Snell puts their seedlings in a cold frame – an unheated, outdoor space with a glass top that serves as a small greenhouse – before they are sold, which toughens them up. Still, most growers advise home gardeners to put their seedlings outside during the day and bring them inside for the night until they are planted in the garden. That way, they can acclimate to wind, bright sun and hard rain before they are set permanently outside.

The other advantage to buying seedlings at a farmers market is that you can comparison shop among 10 to 20 different farmers’ plants, all within a couple hundred yards of each other. Some farmers sell six-packs of smaller seedlings, usually a bargain compared to seedlings sold as singles. With all the choices, you can hunt for bargains, if that’s your style. But that may not be your only consideration. For instance, Chadd said his seedlings may cost a bit more – that’s because Green Spark Farm is organic. Accordingly, he has to spend more for organic seeds, planting mix and fertilizer.

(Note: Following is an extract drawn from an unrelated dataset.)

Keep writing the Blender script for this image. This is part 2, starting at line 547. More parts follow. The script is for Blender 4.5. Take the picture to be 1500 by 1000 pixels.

That said, Chad hasn’t noticed a big price spread for seedlings at the Portland market.

In addition to vegetable seedlings, we buy most of our annuals at the farmers market, where geraniums, impatiens, New Guinea impatiens, pansies, begonias and many more are spread out before shoppers in full and glorious bloom. Seeing that array warms the heart, no matter how cold or wet the spring day.

For me, one of the best things about buying seedlings at the farmers market is that I always see some seedling I’ve never tried before. I often buy such seeds as an impulse item, and I suggest you do the same. Watching them grow can entertain you all summer.